Task: Present findings from this inquiry about your teaching. Ensure qualitative data includes rich descriptions of your teaching and quantitative data is clearly presented.
Hypothesis: A focus on critical thinking and causal reasoning when responding to texts will support increased levels of critical thinking and ability to create causal links in online written interactions with others for year 5 children reading between 10 and 12 years.
Observation Process: Yesterday, Clarelle Carruthers came to observe me taking a reading lesson. She used the same observation sheet that I used for my self assessment last week and the observation was on a lesson using the same text but with different students.
Findings:
The findings from this observation really confirmed that from my self assessment.

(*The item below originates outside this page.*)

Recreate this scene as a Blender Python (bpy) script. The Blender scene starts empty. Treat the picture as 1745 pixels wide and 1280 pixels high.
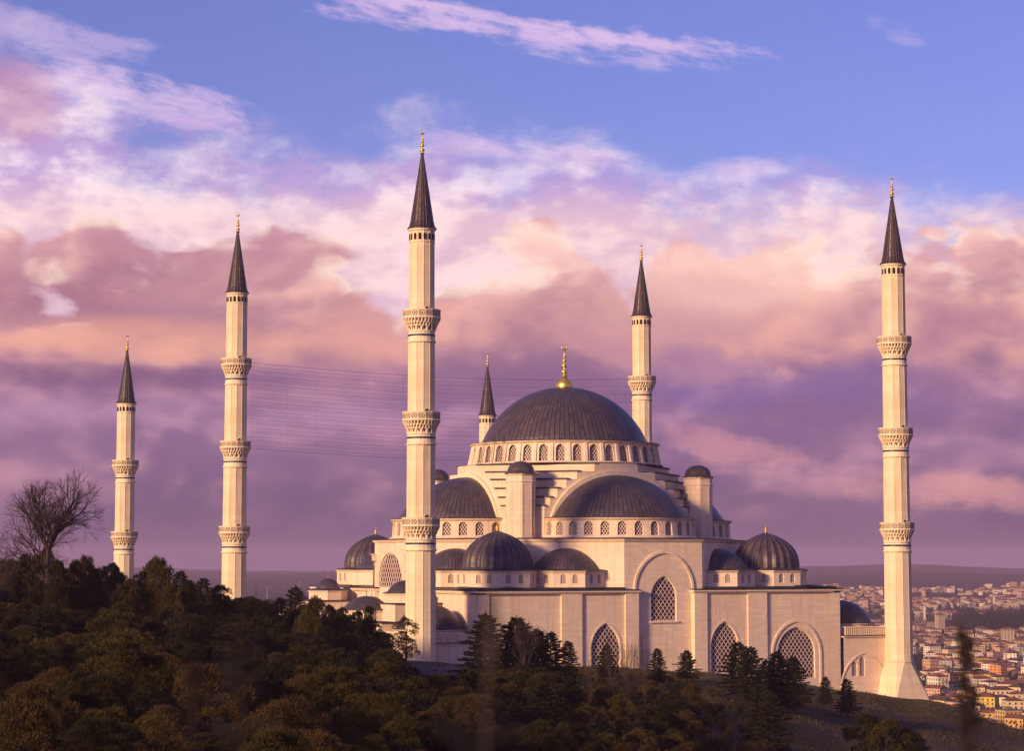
import bpy, bmesh, math, random
import numpy as np
from mathutils import Vector, Matrix, noise
R=math.radians
PI=math.pi
random.seed(7)
sc=bpy.context.scene
COL=sc.collection
# ------------------------------------------------------------------ camera
CX,CY,CZ=-227.594,-444.063,30.0
F=3635.36; YAW=0.4564277; PITCH=0.0871887
cam=bpy.data.cameras.new('camera'); camo=bpy.data.objects.new('camera',cam); COL.objects.link(camo)
camo.location=(CX,CY,CZ); camo.rotation_euler=(PI/2+PITCH,0,-YAW)
cam.sensor_width=36; cam.lens=36*F/1745; cam.clip_start=0.5; cam.clip_end=60000
cam.dof.use_dof=True; cam.dof.focus_distance=450; cam.dof.aperture_fstop=2.4
sc.camera=camo
sc.view_settings.view_transform='Standard'; sc.view_settings.look='None'
sc.view_settings.exposure=0.13; sc.view_settings.gamma=1
# ------------------------------------------------------------------ sun
SAZ=R(200)      # direction towards the sun in the xy plane
SEL=R(14)
sd=Vector((math.cos(SAZ)*math.cos(SEL),math.sin(SAZ)*math.cos(SEL),math.sin(SEL)))
sl=bpy.data.lights.new('sun','SUN'); so=bpy.data.objects.new('sun',sl); COL.objects.link(so)
sl.energy=5.0; sl.angle=R(8); sl.color=(1.0,0.65,0.32)
so.rotation_euler=sd.to_track_quat('Z','Y').to_euler(); so.location=(-200,-100,300)
# ------------------------------------------------------------------ node expression helper
def srgb(r,g,b):
    f=lambda c:(c/255/12.92) if c/255<=0.04045 else ((c/255+0.055)/1.055)**2.4
    return (f(r),f(g),f(b),1)
class E:
    def __init__(s,nt,sock): s.nt=nt; s.k=sock
    def m(s,op,*a):
        n=s.nt.nodes.new('ShaderNodeMath'); n.operation=op
        for i,x in enumerate((s,)+a):
            if isinstance(x,E): s.nt.links.new(x.k,n.inputs[i])
            else: n.inputs[i].default_value=x
        return E(s.nt,n.outputs[0])
    def __add__(s,o): return s.m('ADD',o)
    __radd__=__add__
    def __mul__(s,o): return s.m('MULTIPLY',o)
    __rmul__=__mul__
    def __sub__(s,o): return s.m('SUBTRACT',o)
    def __rsub__(s,o): return (s*-1)+o
    def __truediv__(s,o): return s.m('DIVIDE',o)
def smooth(e,a,b):
    n=e.nt.nodes.new('ShaderNodeMapRange'); n.interpolation_type='SMOOTHSTEP'
    e.nt.links.new(e.k,n.inputs[0]); n.inputs[1].default_value=a; n.inputs[2].default_value=b
    n.inputs[3].default_value=0; n.inputs[4].default_value=1
    return E(e.nt,n.outputs[0])
def comb(nt,x,y,z=0):
    n=nt.nodes.new('ShaderNodeCombineXYZ')
    for i,v in enumerate((x,y,z)):
        if isinstance(v,E): nt.links.new(v.k,n.inputs[i])
        else: n.inputs[i].default_value=v
    return n.outputs[0]
def nz(nt,vec,scale,detail=6,rough=.55,dist=0,lac=2.0):
    n=nt.nodes.new('ShaderNodeTexNoise'); n.inputs['Scale'].default_value=scale
    n.inputs['Detail'].default_value=detail; n.inputs['Roughness'].default_value=rough
    n.inputs['Distortion'].default_value=dist; n.inputs['Lacunarity'].default_value=lac
    if vec is not None: nt.links.new(vec,n.inputs['Vector'])
    return E(nt,n.outputs['Fac'])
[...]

I often rephrase my questions directly after asking it. This could add more confusion than just asking the questions once and then giving the children time to think about it before answering.
Examples:
- Teacher: What page are we going for?
Student: 38
Teacher: How do we know that?
Student: Contents page.
In this example, instead of asking the two questions, I could have asked the first and the children could still have added their reasons for knowing that. By asking the second question ('How do we know that?'), I was supplying the deeper level of thinking for the children. Here is another example of this:
- Teacher: What is it [the text] about?
Students: Water shortage. Earthquake, drought.
Teacher: How do we know that?
Student: There is not enough water.
The children were able to make causal links with prompting from a question:
Exampe:
- Student: Maybe because it might lead to the ocean and the ocean might become more polluted than it is now.
Student: The ocean leads to the sewers which lead to our taps.
Student: We share our water with the entire world and if we pollute it other people might have to drink that.
This suggests that the children are very capable of creating their own causal links and are able to be critical thinkers. I just need to allow them to be able to do this without stepping in too soon. I need to teach them to be able to make connections between two ideas without prompting them with suggestions of how to get there - a bit like getting from A to B on a car ride without any help.
Right at the end of the discussion, one of the students asked a question: "What about car washes?" This was the only question in the whole lesson. I had a lot of thoughts about what this question suggested about my teaching practise and the children's learning:
- The question was not formed in a way that would encourage responses from others. As the teacher, I automatically understood what the child was asking, however I don't know if the children would have. It would be good to teach the children to pose a question like this as: "So, if we wash a car on the road and water goes down the drain to the ocean, does the dirty water go down a drain directly to the ocean at a car wash?"
- I asked myself why a question was not asked until the end of the lesson. Was this because I was not allowing children opportunities to ask questions? Was it because it wasn't until then that children felt they had enough information and specific vocabulary to be able to ask a meaningful question? Interestingly, a similar thing happened in the self-observation lesson, where the first meaningful question/statement that was made independently did not occur until right at the end of the lesson.
Like detectives that try to solve a crime, we need to be teaching the children the skills to be able to fill in the gaps. Detectives will often have an idea about how or who is involved in a crime they are trying to solve. They also usually know how the crime ends. However, what they have to piece together is the bits in between. They have to use clues to get there and there is no one prompting them along the way to get there.